Sebastian Barry’s play The Steward of Christendom tells the story of Irishman Thomas Dunne, the former chief of the Dublin Metropolitan Police who is now confined to an asylum. He reminisces about his personal and professional life, going back and forth between lucidity and seeming incoherence. A Roman Catholic still loyal to the British crown, Dunne looks back at the consequences of that loyalty.
The play opens with a monologue by Dunne as he appears to be reliving a scene from his childhood, but that wasn’t always the opening monologue. The first opening monologue was cut from the original production of the play due to transition challenges it presented for the actor.
In a fall production of the play by the Mark Taper Forum in Los Angeles, the director drew upon the Sebastian Barry archive at the Ransom Center to re-integrate the deleted monologue back into the play.
In the omitted speech, Dunne describes breaking up the famous 1913 labor protest at which Irish trade union leader James Larkin appeared to address a crowd of 20,000 striking transit workers who had been locked out by their employers.
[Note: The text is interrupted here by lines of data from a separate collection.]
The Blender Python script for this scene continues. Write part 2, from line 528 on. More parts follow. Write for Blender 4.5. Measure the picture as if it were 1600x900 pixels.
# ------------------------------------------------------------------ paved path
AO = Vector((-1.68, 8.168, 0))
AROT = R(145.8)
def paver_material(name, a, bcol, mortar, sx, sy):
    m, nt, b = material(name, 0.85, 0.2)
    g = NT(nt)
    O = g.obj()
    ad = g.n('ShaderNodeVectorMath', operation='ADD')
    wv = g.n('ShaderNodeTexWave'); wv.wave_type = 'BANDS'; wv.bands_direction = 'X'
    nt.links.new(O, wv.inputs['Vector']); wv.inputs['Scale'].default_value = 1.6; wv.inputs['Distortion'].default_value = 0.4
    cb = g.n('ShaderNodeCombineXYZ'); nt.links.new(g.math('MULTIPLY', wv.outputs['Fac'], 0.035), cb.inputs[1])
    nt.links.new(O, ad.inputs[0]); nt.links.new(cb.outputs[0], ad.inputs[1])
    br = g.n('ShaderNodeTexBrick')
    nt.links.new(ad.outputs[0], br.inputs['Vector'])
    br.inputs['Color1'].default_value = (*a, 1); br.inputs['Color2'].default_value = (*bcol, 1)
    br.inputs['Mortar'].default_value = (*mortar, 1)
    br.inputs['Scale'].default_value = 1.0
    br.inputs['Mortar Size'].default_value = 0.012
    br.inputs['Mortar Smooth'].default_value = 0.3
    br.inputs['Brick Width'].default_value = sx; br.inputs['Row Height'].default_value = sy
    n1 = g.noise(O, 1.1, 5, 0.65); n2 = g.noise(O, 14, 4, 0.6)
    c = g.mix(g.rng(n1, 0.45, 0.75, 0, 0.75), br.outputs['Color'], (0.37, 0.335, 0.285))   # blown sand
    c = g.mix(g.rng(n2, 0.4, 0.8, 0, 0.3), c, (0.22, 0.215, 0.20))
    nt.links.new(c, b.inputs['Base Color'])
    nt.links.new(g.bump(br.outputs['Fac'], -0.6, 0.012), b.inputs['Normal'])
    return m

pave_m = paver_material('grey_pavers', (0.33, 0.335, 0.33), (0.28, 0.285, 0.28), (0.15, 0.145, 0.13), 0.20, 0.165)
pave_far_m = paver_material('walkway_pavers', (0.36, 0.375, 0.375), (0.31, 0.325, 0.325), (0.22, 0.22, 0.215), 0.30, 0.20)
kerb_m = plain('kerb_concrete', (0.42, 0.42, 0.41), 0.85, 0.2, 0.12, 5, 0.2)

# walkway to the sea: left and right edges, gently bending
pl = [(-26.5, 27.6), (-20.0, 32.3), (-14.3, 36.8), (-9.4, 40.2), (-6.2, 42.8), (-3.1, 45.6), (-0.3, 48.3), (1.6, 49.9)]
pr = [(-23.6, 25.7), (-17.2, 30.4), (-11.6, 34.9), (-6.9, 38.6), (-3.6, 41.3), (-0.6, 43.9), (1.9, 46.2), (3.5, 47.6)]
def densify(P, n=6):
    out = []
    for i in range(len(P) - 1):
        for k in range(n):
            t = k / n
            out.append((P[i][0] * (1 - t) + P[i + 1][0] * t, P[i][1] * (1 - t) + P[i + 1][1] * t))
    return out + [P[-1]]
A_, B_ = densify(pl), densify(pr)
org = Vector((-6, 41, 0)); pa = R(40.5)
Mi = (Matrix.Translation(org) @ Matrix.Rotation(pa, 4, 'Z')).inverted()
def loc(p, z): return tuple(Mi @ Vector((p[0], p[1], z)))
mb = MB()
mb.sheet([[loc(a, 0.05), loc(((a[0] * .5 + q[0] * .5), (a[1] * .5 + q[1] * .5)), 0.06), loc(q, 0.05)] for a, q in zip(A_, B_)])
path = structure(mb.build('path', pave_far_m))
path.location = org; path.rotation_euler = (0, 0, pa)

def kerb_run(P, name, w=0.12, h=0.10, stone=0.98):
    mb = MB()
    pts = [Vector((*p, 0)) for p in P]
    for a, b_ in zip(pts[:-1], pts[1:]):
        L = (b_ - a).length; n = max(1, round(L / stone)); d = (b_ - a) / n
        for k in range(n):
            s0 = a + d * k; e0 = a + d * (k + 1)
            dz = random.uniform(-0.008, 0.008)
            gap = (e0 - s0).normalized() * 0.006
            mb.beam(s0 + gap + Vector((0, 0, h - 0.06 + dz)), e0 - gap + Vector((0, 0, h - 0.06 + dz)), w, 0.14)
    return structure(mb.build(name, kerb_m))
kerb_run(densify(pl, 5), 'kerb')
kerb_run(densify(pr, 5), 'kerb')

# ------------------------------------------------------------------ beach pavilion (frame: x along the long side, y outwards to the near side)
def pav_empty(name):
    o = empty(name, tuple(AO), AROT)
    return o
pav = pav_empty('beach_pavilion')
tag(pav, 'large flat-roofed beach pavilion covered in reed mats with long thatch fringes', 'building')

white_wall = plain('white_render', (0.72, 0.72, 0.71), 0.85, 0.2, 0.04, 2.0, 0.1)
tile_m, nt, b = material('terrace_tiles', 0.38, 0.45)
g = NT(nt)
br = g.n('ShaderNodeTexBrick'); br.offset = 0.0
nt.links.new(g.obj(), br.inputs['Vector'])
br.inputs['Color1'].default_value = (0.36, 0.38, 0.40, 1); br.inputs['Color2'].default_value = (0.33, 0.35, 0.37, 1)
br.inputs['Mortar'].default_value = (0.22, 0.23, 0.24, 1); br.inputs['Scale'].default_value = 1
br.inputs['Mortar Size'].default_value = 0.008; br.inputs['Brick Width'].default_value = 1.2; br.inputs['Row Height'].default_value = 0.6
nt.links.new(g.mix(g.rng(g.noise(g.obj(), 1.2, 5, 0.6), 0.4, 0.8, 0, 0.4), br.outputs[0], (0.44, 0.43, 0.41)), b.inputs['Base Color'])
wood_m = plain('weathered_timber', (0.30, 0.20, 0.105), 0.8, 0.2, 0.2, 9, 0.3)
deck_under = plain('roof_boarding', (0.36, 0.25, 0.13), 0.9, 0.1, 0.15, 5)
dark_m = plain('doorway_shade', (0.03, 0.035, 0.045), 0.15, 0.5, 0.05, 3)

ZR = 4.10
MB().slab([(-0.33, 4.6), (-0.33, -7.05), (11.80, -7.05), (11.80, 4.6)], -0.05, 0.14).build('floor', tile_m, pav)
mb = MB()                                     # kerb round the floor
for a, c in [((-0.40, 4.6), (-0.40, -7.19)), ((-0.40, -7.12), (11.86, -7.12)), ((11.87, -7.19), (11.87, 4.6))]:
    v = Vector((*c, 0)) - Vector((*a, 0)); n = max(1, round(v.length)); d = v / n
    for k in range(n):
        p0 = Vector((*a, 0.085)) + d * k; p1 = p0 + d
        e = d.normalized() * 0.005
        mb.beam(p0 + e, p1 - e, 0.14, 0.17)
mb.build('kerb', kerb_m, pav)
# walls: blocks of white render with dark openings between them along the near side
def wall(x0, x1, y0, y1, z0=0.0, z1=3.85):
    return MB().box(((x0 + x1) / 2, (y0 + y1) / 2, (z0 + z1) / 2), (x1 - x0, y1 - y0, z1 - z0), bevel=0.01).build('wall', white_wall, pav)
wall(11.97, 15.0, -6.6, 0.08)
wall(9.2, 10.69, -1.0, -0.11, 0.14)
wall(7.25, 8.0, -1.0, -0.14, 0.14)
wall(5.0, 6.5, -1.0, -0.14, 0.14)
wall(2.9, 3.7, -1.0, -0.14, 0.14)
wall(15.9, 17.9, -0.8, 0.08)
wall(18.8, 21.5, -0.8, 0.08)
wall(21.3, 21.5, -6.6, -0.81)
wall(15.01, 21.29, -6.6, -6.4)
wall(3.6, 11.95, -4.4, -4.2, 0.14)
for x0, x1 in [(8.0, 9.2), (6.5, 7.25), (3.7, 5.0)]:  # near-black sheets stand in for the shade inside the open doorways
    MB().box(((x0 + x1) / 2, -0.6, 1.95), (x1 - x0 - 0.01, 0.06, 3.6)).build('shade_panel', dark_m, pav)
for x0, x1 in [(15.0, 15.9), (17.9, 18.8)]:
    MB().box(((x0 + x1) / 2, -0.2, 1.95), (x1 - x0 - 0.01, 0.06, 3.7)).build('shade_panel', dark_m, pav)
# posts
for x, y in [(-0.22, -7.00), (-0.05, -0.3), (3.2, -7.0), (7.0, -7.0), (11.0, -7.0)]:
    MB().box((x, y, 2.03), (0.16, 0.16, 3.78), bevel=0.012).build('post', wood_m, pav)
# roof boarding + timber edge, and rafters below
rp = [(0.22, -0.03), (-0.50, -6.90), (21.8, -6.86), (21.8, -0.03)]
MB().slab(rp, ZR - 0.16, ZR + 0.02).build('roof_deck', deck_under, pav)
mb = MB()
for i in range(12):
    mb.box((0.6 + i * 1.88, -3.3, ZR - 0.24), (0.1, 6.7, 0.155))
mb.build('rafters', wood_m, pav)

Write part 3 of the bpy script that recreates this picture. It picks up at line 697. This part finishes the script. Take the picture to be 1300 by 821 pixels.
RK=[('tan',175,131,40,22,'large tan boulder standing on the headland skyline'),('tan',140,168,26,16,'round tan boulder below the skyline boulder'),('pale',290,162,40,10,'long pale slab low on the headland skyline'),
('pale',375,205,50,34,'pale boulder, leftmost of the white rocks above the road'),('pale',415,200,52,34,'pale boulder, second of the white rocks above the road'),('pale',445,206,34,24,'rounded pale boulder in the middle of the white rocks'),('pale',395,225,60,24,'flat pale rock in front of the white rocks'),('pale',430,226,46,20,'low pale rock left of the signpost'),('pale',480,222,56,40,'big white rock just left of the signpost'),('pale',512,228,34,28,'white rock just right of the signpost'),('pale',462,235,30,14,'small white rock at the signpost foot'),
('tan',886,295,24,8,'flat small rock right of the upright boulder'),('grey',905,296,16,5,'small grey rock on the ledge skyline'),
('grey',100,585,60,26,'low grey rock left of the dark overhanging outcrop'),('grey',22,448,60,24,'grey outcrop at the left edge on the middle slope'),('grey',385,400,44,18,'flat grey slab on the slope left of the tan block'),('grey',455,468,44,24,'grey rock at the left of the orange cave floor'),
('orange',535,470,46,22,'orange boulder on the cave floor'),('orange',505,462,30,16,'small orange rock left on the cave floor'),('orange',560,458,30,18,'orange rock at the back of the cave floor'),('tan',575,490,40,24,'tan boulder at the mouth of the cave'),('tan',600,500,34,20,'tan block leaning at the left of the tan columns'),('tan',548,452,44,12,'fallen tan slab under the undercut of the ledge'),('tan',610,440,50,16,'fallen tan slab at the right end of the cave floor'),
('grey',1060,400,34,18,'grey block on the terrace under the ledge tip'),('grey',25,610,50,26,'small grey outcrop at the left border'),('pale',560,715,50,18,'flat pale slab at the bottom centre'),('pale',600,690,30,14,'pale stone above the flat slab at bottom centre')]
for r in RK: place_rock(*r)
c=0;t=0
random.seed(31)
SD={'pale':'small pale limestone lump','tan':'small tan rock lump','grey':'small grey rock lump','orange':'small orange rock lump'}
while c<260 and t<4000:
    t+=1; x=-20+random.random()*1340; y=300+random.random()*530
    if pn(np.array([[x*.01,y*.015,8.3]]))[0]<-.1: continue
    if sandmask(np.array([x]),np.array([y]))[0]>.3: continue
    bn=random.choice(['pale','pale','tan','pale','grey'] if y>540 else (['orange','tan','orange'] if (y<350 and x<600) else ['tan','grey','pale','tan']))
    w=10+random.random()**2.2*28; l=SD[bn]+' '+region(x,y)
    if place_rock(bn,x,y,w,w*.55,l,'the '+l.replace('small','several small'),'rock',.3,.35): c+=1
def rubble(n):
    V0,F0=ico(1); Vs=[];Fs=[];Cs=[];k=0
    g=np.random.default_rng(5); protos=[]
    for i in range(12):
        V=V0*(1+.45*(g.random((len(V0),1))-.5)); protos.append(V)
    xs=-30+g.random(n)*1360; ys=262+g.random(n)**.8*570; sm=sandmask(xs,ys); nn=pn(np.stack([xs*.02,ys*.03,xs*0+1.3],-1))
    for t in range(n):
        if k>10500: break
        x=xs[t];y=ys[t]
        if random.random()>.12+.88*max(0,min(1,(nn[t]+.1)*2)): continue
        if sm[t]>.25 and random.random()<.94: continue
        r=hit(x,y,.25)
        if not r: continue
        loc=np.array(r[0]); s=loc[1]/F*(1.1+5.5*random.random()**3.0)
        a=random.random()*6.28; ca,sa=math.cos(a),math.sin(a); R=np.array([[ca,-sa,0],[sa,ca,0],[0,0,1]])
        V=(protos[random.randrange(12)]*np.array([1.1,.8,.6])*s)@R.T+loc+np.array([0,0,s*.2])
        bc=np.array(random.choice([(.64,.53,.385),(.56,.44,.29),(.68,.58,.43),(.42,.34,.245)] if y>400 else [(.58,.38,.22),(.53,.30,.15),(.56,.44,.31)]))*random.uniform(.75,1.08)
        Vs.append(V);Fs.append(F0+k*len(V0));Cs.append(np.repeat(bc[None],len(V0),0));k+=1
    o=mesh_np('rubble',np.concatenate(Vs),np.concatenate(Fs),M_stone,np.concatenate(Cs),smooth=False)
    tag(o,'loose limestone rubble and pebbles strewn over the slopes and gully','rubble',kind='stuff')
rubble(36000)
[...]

Director Steven Robman first read about the deleted monologue in an academic essay written by University of Texas at Austin English Professor Elizabeth Cullingford. The essay appeared in a compendium about Barry’s work called Out of History: Essays on the Writings of Sebastian Barry (Catholic University of America Press, 2006). Robman asked Barry about the deleted monologue, and the playwright asked the Ransom Center to send scans of the original manuscript material to Los Angeles.
“This [event] is extremely important in Irish history, but it is little known to Americans,” said Robman. “It is also a crucial event in Thomas’s personal history, as it underscores his fall from grace in the eyes of Irish republicans.”
In the published version of the play, Dunne makes multiple references to Larkin, but there is no detailed description of the 1913 protest. Robman thought that adding the speech back in might help the audience understand the context of Dunne’s “vanished world.”
Robman learned that the monologue was cut from the original version because the transition between the Larkin speech—intended as a sort of prologue—and the speech as he’s reliving a childhood memory felt too awkward for Donal McCann, the lead actor in the original production.
Robman experimented with different placements of the monologue, finally inserting it later in the play almost as an aside that Dunne delivers to himself while one other character is on stage. Barry himself called the Larkin protest “the moment that made Thomas hated in Irish folklore and history.”
Robman also worked with the playwright to add a few words or substitute words throughout the script to allow an American audience to have an easier time with certain historical references or unfamiliar vocabulary, though the monologue is the largest change.